Dio crea perché una delle connotazioni di Dio è quella di creare sempre. Dio è uno che vuol fare. Ma in tal modo, noi attribuiamo a Dio delle connotazioni umane.
Un’altra interpretazione dice che questa espressione: “per fare” significa altro. Cosa vuol dire fare, in italiano? La mistica ebraica dice delle cose che forse in parte sono vere.

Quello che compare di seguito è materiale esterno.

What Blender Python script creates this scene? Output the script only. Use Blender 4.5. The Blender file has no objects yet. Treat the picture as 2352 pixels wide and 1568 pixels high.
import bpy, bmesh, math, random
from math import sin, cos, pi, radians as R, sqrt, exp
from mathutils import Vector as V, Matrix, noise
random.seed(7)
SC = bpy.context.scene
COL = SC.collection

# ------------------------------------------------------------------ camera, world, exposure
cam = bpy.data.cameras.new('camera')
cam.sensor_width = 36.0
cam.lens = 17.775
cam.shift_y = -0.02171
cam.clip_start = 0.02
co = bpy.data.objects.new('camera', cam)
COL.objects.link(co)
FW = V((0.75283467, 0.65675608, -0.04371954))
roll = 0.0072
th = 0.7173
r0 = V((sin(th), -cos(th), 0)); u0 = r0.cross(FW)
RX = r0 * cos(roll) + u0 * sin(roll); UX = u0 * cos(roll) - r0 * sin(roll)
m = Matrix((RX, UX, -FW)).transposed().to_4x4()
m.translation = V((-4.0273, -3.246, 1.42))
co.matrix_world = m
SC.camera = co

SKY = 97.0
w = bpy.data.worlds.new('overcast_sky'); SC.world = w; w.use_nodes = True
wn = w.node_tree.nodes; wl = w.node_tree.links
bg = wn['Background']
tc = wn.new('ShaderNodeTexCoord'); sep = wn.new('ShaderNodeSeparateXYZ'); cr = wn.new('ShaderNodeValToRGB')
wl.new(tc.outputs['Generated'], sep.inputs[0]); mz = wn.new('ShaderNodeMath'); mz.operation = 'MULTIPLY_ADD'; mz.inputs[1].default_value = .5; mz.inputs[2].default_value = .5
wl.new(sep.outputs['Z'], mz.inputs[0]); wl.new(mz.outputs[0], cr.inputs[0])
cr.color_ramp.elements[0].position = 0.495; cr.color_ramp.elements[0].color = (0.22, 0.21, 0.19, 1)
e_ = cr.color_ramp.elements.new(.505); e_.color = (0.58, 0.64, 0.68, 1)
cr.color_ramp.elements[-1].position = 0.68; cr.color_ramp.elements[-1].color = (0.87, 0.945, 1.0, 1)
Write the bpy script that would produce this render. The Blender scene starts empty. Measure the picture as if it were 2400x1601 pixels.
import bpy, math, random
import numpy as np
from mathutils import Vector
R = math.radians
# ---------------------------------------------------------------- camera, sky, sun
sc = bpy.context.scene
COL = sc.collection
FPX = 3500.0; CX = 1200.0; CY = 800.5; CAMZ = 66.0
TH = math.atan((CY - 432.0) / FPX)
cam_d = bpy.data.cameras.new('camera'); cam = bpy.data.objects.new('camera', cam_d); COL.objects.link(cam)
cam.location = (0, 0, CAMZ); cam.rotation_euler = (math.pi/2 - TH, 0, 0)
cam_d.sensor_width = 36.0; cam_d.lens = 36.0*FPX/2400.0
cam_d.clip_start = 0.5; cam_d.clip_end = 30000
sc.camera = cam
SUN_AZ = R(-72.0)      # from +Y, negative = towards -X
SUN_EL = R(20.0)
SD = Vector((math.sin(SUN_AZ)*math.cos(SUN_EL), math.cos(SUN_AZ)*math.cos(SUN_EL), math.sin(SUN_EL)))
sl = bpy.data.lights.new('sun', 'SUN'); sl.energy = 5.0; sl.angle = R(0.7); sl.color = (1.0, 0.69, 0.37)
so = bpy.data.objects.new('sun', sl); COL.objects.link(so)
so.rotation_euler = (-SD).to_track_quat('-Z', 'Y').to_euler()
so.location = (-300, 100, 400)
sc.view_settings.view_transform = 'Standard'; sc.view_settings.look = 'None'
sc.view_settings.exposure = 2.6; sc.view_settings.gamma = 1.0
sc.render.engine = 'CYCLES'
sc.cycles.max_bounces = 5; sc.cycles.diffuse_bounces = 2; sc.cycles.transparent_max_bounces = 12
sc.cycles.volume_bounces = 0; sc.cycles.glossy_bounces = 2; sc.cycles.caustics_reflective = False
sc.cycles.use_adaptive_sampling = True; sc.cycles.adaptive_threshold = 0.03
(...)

La creazione è avvenuta in tante fasi. “In principio Dio creò il cielo e la terra”. Prima Dio ha pensato alla creazione, poi ha realizzato il progetto: ha pensato, ha creato la materia, poi ha dato la forma a tutte le cose, fino all’uomo. Successivamente ha consegnato tutto all’uomo, perché facesse. Ecco cosa significa quel “per fare”. E’ l’uomo che deve elaborare il tutto, custodire ciò che Dio gli ha affidato, deve occuparsi dell’universo. Questa è la responsabilità dell’uomo nella conservazione della creazione. L’uomo dovrebbe diventare quello che i nostri maestri chiamano “socio, collaboratore di Dio nella creazione”. Dio ha creato, ha dato all’uomo le istruzioni, perché il piano della creazione deve andare avanti.
Probabilmente questa non è la soluzione, ma dobbiamo pensare a queste cose.
La prima cosa che Adamo fa è disobbedire; la seconda cosa che fa è l’uccisione del fratello. Come sceneggiatura è abbastanza scoraggiante!